Il Mondo Secondo Gianni Agnelli
This Week in Motorhead History
On March 12, 1921, Gianni Agnelli was born in Turin, Italy. He was named for his grandfather who, in 1899, founded Fabbrica Italiana Automobili Torino, the company we know today as FIAT. He was the son of a princess and an industrialist and grandson to an American woman.
It was an auspicious name for Gianni and for the world, who would learn to love the little Italian car that could thanks to his hard work, international style and business savvy. He became president of the FIAT company in 1966 and began opening factories and forging alliances left and right, in far-flung places for compact Italian cars, including the Soviet Union and South America.

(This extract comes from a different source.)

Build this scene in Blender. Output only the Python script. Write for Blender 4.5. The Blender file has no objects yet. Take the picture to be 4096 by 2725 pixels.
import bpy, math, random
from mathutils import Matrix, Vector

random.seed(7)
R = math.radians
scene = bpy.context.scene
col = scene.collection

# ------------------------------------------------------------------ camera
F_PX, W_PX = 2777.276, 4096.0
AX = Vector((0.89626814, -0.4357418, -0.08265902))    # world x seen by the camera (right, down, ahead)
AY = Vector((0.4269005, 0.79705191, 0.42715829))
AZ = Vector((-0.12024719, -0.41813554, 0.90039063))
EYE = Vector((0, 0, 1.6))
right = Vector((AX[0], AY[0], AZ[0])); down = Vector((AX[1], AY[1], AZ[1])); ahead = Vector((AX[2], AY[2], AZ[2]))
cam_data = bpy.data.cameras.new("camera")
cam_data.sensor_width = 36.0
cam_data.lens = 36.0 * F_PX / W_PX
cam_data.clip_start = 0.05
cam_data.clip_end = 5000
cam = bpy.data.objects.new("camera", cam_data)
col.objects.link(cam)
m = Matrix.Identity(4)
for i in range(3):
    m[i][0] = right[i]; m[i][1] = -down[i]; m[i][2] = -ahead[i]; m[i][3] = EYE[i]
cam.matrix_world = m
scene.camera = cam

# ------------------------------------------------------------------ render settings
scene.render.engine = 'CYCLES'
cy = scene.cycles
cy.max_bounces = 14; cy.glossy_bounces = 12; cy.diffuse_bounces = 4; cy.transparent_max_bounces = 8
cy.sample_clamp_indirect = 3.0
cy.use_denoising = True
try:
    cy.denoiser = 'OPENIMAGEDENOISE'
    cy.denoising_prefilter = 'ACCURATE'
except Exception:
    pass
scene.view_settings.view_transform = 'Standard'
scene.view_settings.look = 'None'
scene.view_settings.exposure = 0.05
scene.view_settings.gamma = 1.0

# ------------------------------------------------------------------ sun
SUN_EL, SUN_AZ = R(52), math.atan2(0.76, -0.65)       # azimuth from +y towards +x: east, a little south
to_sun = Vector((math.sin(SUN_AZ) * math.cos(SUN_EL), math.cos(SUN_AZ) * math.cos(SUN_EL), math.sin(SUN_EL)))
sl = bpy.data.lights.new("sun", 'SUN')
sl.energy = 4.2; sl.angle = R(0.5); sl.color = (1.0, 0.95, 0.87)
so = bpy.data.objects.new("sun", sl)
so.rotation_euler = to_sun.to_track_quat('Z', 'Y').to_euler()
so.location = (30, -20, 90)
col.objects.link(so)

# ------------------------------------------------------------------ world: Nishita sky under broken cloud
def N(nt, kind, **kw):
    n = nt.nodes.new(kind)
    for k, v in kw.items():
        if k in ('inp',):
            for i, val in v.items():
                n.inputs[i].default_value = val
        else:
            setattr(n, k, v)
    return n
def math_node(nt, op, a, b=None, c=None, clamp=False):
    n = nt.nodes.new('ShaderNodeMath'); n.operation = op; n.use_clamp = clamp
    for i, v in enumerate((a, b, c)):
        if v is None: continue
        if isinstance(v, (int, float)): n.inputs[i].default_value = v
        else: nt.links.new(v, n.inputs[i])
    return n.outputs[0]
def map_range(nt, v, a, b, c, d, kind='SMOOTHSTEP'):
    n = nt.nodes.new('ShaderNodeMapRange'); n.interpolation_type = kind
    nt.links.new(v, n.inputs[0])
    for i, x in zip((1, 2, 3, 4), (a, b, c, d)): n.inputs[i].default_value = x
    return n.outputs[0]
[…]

His style hardly stopped at vehicles, however successful he was at running the company–and he was successful–helping FIAT to meet a 1.4 million car production run in 1970, the highest the country had seen up to the point. But he became a figure of legend in his own right in those years, wearing styles that stood out even among the fashion-conscious Italian socialites, waging under and above-ground political and social battles and openly having dalliances and, after his marriage to Marella Caracciolo di Castagneto, a noblewoman, and fashion designer, in 1953, affairs with some of the biggest names of the time. Rumors about film stars like Anita Ekberg and First Lady Jackie Kennedy abound with great substantiation.
Gianni Agnelli was, in short, everything we could ever want from an Italian automotive designer. He was the owner of an Italian football club and actively engaged in public scandal, but was also considered the most important and influential man in the Italian economy, earning him the nickname “King of Italy.”
And through it all, FIAT became its lasting legacy under Gianni Agnelli the second. FIAT would, over the years, come to be involved with, if not outright control, other companies, including Lancia, Ferrari, Alfa Romeo, and Maserati. With its purchase of the Chrysler Group, back in 2014, it also controls born and bred American marques including Jeep, Dodge, and RAM, surely a coup Gianni would have been proud of, had he not passed in 2003 at the age of 81.
The FIAT legacy stretches the world over. The year before Agnelli passed away, FIAT was producing more than a million cars at six major plants internationally. Though FIAT was, from the start, a successful company, it is the work that Agnelli did in the 1960s and after that led to a lasting company, one that would survive after wars, socialist uprisings, oil shortages, international discord, and cultural evolutions.
Gianni Agnelli is not what most would call a scrupulous character. His dealings in both business and love have an air of scandal and danger about them that are hard to overlook and no one can say that doing work with known dictators is strong stuff for the CV. If anything, he was a shining example of his time, dressed to perfection, of royal lineage, publically scandalous and privately underhanded and very good at his job.
With the chance to repeat history, there are many things about Agenlli’s past that could stand to be examined, but with only the gift of hindsight and a love of the FIAT name, we can simply sit back and acknowledge that he had his influence on the times and that the world and the automotive industry would be a vastly different place without him.